Canadian adults aged 33 and under are twice as likely to own a smartphone as older individuals with higher average incomes, and are far more likely to use their phones for email and social networking, a new survey indicates.

The Media Technology Monitor, a research service within CBC, released reports Tuesday on technology adoption and use among anglophone millennials (the 18-to-33 age group) and boomers (47 to 67) that show stark differences between the generations.

Eighty per cent of millennials own a smartphone, compared to just half of boomers and 36 per cent of Canadian adults overall. But the differences go beyond ownership.

'Here, the boomers reflect the market, but they're not the ones driving it.'- Jeff Baker, Media Technology Monitor

"For boomers, they are spending money on the technology, but they're not using it quite as much," said Jeff Baker, who wrote the boomers report.

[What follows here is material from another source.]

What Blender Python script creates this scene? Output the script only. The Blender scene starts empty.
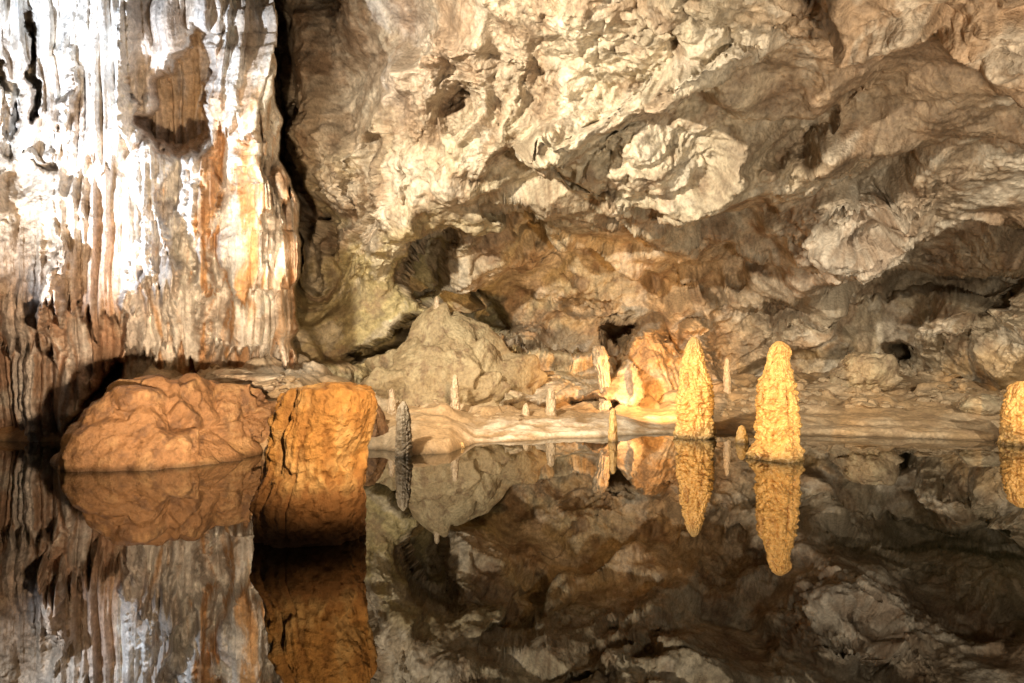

"They own smartphones, but they don't make use of all the functions."

He added that while boomers typically drive the market, "Here, the boomers reflect the market, but they're not the ones driving it."

Mobile majority

Meanwhile, a majority of millennials already use their smartphones for email (6 in 10, compared to 3 in 10 older Canadians) and social networking (3 in 5, compared to 1 in 5 older Canadians). They are also more than twice as likely to watch TV on their smartphone than older Canadians.

hours
Hours of online video per week
Gen Z 9.7
Gen Y 6.6
Other 2.3

Jenny Meadows, who wrote the millennials report, suggested there are a few reasons this generation makes greater use of mobile technology — they grew up with it, they are comfortable with multitasking, and their lifestyles give them more time to use their devices. For example, they are far more likely to use public transit than older Canadians, who drive more.

Meadows said that interestingly, there isn't just a gap in behaviour between millennials and older adults, but among millenials younger than 24 (Generation Z) and older millennials (Generation Y).

"We found it really striking," she said. "Gen Z, they did everything more. They watched more online TV, they have more smartphones, they're multitaskers."

The survey found those in Gen Z spent an average of 9.7 hours watching online video each week, compared to 6.6 hours for Gen Y and 2.3 per cent for older adults.

38% of Gen Z subscribe to Netflix

In the month before the survey:

  • 52 per cent of Gen Z and 39 per cent of Gen Y respondents, and 18 per cent of older adults watched an entire TV program online.
  • 60 per cent of Gen Z, 46 per cent of Gen Y and 24 per cent of older adults had watched TV on a computer.
  • 22 per cent of Gen Z, 13 per cent of Gen Y and four per cent of older adults watched TV on a smartphone.
  • 38 per cent of Gen Z, 29 per cent of Gen Y and 19 per cent of older adults were subscribed to Netflix.

Meanwhile, Baker said, boomers are still big consumers of traditional TV and radio, and often seek out traditional broadcasters, even when consuming TV and audio online.

Meadows said she thinks that in the future, boomers will "likely go more towards online."

Meanwhile, she said, millennials will drive the development of on-demand media.

"They want things instantaneously," she said. "They want to be able to consume where they want, when they want."

The results of the surveys were based on phone calls in fall 2012 and spring 2013 of 6,014 respondents 18 and older.The margin of error for statistics involving all boomers is plus or minus 1.9 percentage points, 19 times out of 20.

The margin of error for statistics involving millennials as a group is plus or minus 2.2 percentage points, 19 times out of 20, and the margin of error is higher when broken down between Gen Z and Gen Y.